Jeff tries to get somebody to say something interesting and everyone refuses, sticking to the cliches of team and "familY' and everyone has a roll and everyone pulls their weight," blah blah blah. I think it's because they want to surprise John (for whatever reason) so they don't want to bring up their weak link. So dumb John sells HIMSELF out, when Jeff asks him what Twila could do better. John replies, "I'd like to see Twila take more naps. I take a lot of naps and it would sure take the heat off me if she'd stop constantly working!" Jeff asks Pretty Boy how he can justify napping while everyone else is working and John shrugs, 'Well, in addition to the fact that I'm so handsome I've nerve really HAD to work, I also have always done work when somebody like, tells me to. People should just sit back and like, chill." Jeff asks Chris what he's basing his vote on and Chris says trust, which makes Julie nervous, but she needn't worry: John is ousted 5-1. Even after his "Ode to my own Laziness" speech, he still has the gall to vote for Chad and claim the reason was he didn't want Chad to keep "sneaking by." Chris can't contain his happiness over how well his trap worked, while Sarge still seems angry that John really did vote against Chad.

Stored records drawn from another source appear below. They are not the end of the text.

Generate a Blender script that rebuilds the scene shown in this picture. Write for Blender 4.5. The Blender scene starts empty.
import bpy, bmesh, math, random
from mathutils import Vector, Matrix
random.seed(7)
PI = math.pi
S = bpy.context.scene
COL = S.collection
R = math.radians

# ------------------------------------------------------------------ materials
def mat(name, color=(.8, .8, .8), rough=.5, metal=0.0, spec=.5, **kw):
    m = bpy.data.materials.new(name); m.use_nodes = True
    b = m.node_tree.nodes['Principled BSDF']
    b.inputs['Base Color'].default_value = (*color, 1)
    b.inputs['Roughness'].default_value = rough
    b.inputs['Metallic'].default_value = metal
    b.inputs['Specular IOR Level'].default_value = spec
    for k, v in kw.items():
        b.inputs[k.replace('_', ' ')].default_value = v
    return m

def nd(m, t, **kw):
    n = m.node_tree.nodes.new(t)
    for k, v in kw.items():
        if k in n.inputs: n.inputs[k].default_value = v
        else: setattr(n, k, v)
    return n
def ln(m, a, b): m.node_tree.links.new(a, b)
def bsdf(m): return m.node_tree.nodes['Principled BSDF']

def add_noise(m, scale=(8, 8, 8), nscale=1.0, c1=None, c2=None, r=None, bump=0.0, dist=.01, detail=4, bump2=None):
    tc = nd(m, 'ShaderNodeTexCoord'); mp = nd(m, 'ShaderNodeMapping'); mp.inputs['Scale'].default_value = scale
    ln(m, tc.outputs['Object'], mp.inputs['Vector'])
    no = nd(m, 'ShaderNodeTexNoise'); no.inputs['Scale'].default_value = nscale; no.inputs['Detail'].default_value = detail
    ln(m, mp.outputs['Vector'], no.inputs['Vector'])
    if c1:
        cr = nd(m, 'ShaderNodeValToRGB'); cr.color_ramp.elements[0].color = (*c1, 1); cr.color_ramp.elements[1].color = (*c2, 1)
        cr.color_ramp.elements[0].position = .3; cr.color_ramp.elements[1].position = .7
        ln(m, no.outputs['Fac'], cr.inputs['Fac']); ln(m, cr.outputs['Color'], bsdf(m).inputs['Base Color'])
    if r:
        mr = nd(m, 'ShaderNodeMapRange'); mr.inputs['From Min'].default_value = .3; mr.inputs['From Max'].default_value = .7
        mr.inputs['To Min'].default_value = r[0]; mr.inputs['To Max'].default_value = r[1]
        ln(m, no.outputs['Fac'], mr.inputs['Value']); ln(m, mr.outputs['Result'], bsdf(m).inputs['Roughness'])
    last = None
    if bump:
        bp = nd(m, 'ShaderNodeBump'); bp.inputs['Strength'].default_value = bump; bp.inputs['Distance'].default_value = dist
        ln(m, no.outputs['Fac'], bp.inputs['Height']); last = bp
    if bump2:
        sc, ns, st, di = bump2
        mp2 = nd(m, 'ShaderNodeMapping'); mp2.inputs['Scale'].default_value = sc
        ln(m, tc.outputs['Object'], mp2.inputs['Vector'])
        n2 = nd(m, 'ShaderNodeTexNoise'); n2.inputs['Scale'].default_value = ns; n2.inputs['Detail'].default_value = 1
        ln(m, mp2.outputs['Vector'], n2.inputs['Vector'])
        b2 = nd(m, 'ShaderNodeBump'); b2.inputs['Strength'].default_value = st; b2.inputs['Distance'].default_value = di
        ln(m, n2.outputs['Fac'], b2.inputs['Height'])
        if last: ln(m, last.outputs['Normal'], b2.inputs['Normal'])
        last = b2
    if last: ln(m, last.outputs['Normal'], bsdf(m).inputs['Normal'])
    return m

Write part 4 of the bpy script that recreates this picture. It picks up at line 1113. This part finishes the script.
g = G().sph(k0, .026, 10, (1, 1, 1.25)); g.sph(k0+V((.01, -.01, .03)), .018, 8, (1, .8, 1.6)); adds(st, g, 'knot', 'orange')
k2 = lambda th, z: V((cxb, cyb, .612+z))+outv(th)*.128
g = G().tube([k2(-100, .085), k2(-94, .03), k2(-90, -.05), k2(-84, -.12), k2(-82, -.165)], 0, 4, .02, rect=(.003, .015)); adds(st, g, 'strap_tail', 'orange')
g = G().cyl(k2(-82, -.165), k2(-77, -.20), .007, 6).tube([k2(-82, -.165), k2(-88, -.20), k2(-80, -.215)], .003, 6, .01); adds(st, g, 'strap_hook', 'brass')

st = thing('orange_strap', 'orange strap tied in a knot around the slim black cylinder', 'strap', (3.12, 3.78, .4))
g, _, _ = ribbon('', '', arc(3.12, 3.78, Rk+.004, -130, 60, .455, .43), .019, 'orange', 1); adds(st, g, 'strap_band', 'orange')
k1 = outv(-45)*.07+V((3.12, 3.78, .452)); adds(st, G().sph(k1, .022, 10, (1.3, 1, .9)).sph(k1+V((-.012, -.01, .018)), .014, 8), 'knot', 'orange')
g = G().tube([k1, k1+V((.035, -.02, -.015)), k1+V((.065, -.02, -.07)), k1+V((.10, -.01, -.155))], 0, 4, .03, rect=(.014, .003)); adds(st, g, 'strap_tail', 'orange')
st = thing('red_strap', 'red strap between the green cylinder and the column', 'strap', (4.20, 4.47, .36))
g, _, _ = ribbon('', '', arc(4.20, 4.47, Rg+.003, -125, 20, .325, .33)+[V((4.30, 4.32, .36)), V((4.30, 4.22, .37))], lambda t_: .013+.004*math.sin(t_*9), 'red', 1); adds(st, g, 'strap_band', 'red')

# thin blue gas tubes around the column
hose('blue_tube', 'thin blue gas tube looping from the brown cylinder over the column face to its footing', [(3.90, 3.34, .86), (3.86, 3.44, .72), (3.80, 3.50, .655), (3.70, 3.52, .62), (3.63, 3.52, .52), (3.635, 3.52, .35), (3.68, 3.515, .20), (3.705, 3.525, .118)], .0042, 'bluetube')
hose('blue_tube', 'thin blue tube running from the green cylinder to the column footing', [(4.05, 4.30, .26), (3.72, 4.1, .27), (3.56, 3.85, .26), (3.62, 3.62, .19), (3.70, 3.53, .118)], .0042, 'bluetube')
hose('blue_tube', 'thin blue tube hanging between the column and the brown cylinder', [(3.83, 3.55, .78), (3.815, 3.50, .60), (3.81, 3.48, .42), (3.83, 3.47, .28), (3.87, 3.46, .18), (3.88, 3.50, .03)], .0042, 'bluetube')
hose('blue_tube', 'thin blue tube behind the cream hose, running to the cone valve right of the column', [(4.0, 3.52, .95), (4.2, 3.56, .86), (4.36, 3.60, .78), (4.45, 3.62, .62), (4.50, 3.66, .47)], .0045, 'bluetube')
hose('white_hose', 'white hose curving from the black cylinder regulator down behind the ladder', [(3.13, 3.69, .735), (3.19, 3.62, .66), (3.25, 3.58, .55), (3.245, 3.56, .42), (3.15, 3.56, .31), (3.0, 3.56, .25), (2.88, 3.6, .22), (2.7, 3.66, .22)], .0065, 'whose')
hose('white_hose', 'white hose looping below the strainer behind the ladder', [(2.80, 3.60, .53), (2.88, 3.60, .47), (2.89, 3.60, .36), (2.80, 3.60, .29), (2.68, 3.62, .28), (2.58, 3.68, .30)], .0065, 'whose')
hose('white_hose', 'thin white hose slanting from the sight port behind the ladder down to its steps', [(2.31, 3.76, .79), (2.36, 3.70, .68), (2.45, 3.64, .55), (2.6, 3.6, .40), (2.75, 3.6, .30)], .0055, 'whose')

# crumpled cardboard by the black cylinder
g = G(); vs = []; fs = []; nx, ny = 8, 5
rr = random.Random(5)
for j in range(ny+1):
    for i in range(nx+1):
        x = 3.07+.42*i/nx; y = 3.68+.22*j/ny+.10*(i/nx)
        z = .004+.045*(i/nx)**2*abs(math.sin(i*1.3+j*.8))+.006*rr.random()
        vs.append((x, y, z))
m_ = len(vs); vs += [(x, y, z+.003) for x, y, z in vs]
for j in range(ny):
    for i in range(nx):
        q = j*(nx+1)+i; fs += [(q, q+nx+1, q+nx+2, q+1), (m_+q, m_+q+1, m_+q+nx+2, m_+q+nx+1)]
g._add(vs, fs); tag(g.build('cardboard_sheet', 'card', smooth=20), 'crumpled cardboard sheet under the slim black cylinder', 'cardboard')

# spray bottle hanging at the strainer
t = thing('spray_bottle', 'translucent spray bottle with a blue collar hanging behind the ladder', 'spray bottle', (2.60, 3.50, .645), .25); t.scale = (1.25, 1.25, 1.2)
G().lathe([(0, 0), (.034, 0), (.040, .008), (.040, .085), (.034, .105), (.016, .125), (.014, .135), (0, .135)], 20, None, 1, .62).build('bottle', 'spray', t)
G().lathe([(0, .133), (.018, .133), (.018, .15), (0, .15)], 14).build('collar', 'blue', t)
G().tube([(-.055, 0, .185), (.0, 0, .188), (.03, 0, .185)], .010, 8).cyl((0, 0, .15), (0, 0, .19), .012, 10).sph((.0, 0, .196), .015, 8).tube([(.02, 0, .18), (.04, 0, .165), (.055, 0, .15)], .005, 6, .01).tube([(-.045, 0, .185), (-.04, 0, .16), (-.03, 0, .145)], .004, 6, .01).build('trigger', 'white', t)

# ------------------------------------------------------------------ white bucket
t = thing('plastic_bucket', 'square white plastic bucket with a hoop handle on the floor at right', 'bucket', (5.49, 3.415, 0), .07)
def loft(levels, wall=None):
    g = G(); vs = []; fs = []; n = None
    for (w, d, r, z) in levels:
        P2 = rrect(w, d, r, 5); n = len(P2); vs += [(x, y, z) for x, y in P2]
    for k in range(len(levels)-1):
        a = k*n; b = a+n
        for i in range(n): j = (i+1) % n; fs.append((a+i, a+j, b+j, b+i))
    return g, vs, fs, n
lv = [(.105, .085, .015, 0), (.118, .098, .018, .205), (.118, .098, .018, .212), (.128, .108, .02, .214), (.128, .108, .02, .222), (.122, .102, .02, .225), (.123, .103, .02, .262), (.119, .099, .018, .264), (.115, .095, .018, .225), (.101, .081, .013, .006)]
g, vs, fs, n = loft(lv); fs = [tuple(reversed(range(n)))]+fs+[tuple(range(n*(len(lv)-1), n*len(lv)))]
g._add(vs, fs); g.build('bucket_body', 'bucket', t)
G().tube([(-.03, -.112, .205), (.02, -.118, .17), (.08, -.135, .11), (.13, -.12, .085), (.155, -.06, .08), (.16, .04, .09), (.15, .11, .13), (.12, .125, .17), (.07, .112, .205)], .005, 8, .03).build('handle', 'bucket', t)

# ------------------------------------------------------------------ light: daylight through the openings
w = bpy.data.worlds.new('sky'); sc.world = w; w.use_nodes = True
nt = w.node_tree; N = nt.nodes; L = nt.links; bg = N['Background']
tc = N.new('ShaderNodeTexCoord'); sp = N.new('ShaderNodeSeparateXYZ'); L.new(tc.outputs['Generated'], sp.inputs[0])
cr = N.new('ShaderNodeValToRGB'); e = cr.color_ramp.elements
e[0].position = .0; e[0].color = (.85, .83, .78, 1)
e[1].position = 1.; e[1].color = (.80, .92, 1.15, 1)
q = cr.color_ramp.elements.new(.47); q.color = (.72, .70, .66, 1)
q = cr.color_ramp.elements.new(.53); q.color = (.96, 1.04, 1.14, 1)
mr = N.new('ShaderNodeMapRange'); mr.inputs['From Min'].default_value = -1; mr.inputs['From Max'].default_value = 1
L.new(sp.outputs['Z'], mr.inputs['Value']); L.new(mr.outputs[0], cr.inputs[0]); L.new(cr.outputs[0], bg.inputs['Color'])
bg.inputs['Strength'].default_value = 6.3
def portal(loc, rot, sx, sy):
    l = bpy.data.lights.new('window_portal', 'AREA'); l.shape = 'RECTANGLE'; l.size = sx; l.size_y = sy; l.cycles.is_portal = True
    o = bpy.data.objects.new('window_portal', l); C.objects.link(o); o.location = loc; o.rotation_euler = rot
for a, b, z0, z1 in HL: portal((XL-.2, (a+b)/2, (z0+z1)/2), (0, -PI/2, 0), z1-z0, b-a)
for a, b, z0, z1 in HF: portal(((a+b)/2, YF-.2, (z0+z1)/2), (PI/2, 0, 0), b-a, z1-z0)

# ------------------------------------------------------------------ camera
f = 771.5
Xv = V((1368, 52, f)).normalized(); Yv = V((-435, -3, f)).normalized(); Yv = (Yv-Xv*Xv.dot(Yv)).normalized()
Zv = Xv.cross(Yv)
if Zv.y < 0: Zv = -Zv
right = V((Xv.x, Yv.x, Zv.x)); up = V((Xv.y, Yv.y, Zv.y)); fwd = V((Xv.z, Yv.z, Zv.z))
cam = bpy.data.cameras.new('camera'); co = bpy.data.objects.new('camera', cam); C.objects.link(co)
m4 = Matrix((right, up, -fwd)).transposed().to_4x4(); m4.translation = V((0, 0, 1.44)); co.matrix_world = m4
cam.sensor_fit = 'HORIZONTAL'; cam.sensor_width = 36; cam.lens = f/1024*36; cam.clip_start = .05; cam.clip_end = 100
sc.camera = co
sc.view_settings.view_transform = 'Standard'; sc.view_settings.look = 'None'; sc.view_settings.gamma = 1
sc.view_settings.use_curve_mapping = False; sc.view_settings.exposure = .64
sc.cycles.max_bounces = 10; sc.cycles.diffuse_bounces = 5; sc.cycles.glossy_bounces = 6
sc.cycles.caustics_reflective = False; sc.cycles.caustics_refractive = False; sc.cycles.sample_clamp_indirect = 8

And John STILL doesn't get it, saying in his exit speech, "Well, I'm still awesome, but very surprised. Chris, I hope you win and that Sarge comes in second--I wish you hadn't turned against me, because I never would have turned against any of you. Except for you, Peg Leg." Bye, John. You won't be missed.

John finishes in 11th place, historically the last person voted out before the merge. He joins Joel, who laughed at a sexist comment Gervase made, Michael who fell in the fire, whiny Lindsay who got her ass kicked by a tree (and who napped a lot too), Gina who dreamed of opening a coffee shop, Dumbb Robb, Shawna who begged to be voted off but changed her mind when boys arrived, and Trish, who seemed perfectly sane and nice until she decided to plot against Rupert and paid the price. This year, I'm more rooting against people I hate (like Ami and Rory) than I am rooting for people I like ( like LeAnn and Chad). And anyone else find themselves missing Dolly? I kinda do.